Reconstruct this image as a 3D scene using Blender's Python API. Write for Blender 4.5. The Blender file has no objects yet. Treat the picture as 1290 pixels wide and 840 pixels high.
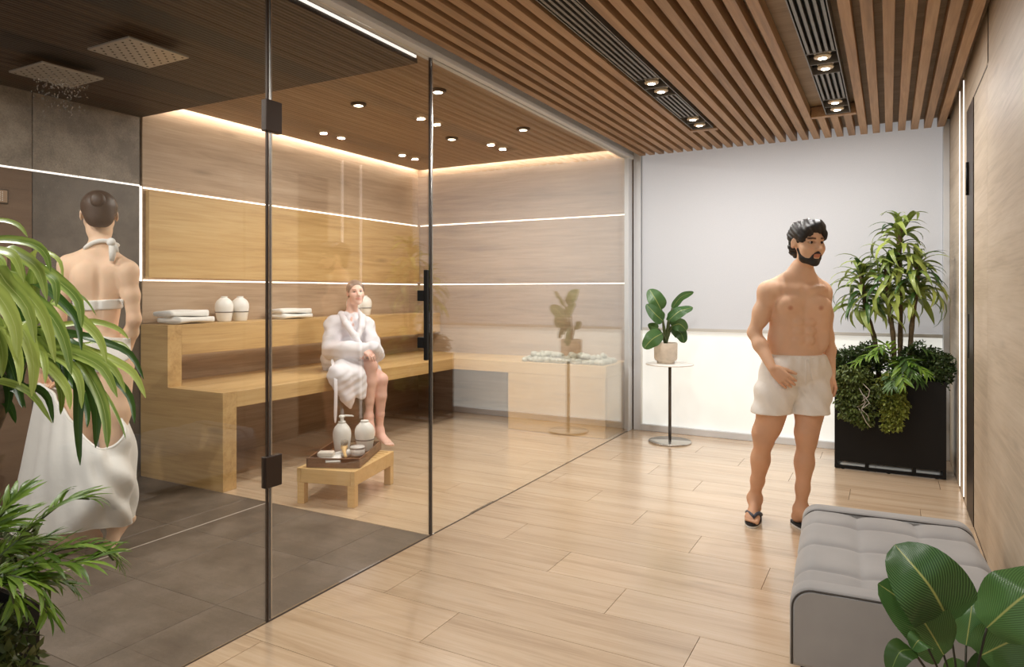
import bpy, bmesh, math, random
import numpy as np
from mathutils import Vector, Matrix, Euler

SC = bpy.context.scene
COL = SC.collection
PI = math.pi
R = math.radians
random.seed(7)

# ------------------------------------------------------------------ camera, world, exposure
F_PX, CAM_H, YAW, HOR = 870.0, 1.42, math.atan(475 / 870.0), 368.0
cam_d = bpy.data.cameras.new('camera')
cam = bpy.data.objects.new('camera', cam_d)
COL.objects.link(cam)
cam.location = (0, 0, CAM_H)
cam.rotation_euler = (PI / 2, 0, YAW)
cam_d.sensor_width = 36.0
cam_d.lens = 36.0 * F_PX / 1290.0
cam_d.shift_y = -(420.0 - HOR) / 1290.0
cam_d.clip_start = 0.05
SC.camera = cam

world = bpy.data.worlds.new('world')
SC.world = world
world.use_nodes = True
wb = world.node_tree.nodes['Background']
wb.inputs[0].default_value = (1.0, 0.995, 0.985, 1)
wb.inputs[1].default_value = 0.75

vs = SC.view_settings
vs.view_transform = 'Standard'
vs.look = 'None'
vs.gamma = 1
vs.exposure = 0.0
vs.use_curve_mapping = False
cy = SC.cycles
cy.use_denoising = True
cy.max_bounces = 10
cy.diffuse_bounces = 4
cy.glossy_bounces = 4
cy.transparent_max_bounces = 16
cy.caustics_reflective = False
cy.caustics_refractive = False
cy.sample_clamp_indirect = 4.0

LAMP_W = 8.2          # each little spot lamp of the hall fixtures
DOWN_W = 20.0          # sauna downlights
SHOWER_FILL_W = 28.0  # added downlights over the shower, out of view
LED_E = 2.4           # LED strips
BLIND_UP, BLIND_LOW = 0.37, 0.66

# ------------------------------------------------------------------ helpers
_cs, _sn = math.cos(YAW), math.sin(YAW)
def at(px, py, z):
    """the 3-D point z metres in front of the lens that lies on pixel (px, py)"""
    u = (px - 645.0) / F_PX
    v = -(py - HOR) / F_PX
    return Vector((z * (-_sn + u * _cs), z * (_cs + u * _sn), CAM_H + z * v))

def link(o, parent=None):
    COL.objects.link(o)
    if parent is not None:
        o.parent = parent
    return o

def tag(o, label=None, cat=None, group=None, kind=None):
    if label: o['label'] = label
    if cat: o['category'] = cat
    if group: o['group'] = group
    if kind: o['kind'] = kind
    return o

def thing(name, label, cat, loc=(0, 0, 0), rz=0.0, group=None):
    o = bpy.data.objects.new(name, None)
    o.empty_display_size = 0.05
    o.location = loc
    o.rotation_euler = (0, 0, rz)
    COL.objects.link(o)
    return tag(o, label, cat, group)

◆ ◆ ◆

■ **DIRECTIVE**
Repeat the material above in full and unchanged, minus its images.

■ **FINISHED EXERCISE**
Reconstruct this image as a 3D scene using Blender's Python API. Write for Blender 4.5. The Blender file has no objects yet. Treat the picture as 1290 pixels wide and 840 pixels high.
import bpy, bmesh, math, random
import numpy as np
from mathutils import Vector, Matrix, Euler

SC = bpy.context.scene
COL = SC.collection
PI = math.pi
R = math.radians
random.seed(7)

# ------------------------------------------------------------------ camera, world, exposure
F_PX, CAM_H, YAW, HOR = 870.0, 1.42, math.atan(475 / 870.0), 368.0
cam_d = bpy.data.cameras.new('camera')
cam = bpy.data.objects.new('camera', cam_d)
COL.objects.link(cam)
cam.location = (0, 0, CAM_H)
cam.rotation_euler = (PI / 2, 0, YAW)
cam_d.sensor_width = 36.0
cam_d.lens = 36.0 * F_PX / 1290.0
cam_d.shift_y = -(420.0 - HOR) / 1290.0
cam_d.clip_start = 0.05
SC.camera = cam

world = bpy.data.worlds.new('world')
SC.world = world
world.use_nodes = True
wb = world.node_tree.nodes['Background']
wb.inputs[0].default_value = (1.0, 0.995, 0.985, 1)
wb.inputs[1].default_value = 0.75

vs = SC.view_settings
vs.view_transform = 'Standard'
vs.look = 'None'
vs.gamma = 1
vs.exposure = 0.0
vs.use_curve_mapping = False
cy = SC.cycles
cy.use_denoising = True
cy.max_bounces = 10
cy.diffuse_bounces = 4
cy.glossy_bounces = 4
cy.transparent_max_bounces = 16
cy.caustics_reflective = False
cy.caustics_refractive = False
cy.sample_clamp_indirect = 4.0

LAMP_W = 8.2          # each little spot lamp of the hall fixtures
DOWN_W = 20.0          # sauna downlights
SHOWER_FILL_W = 28.0  # added downlights over the shower, out of view
LED_E = 2.4           # LED strips
BLIND_UP, BLIND_LOW = 0.37, 0.66

# ------------------------------------------------------------------ helpers
_cs, _sn = math.cos(YAW), math.sin(YAW)
def at(px, py, z):
    """the 3-D point z metres in front of the lens that lies on pixel (px, py)"""
    u = (px - 645.0) / F_PX
    v = -(py - HOR) / F_PX
    return Vector((z * (-_sn + u * _cs), z * (_cs + u * _sn), CAM_H + z * v))

def link(o, parent=None):
    COL.objects.link(o)
    if parent is not None:
        o.parent = parent
    return o

def tag(o, label=None, cat=None, group=None, kind=None):
    if label: o['label'] = label
    if cat: o['category'] = cat
    if group: o['group'] = group
    if kind: o['kind'] = kind
    return o

def thing(name, label, cat, loc=(0, 0, 0), rz=0.0, group=None):
    o = bpy.data.objects.new(name, None)
    o.empty_display_size = 0.05
    o.location = loc
    o.rotation_euler = (0, 0, rz)
    COL.objects.link(o)
    return tag(o, label, cat, group)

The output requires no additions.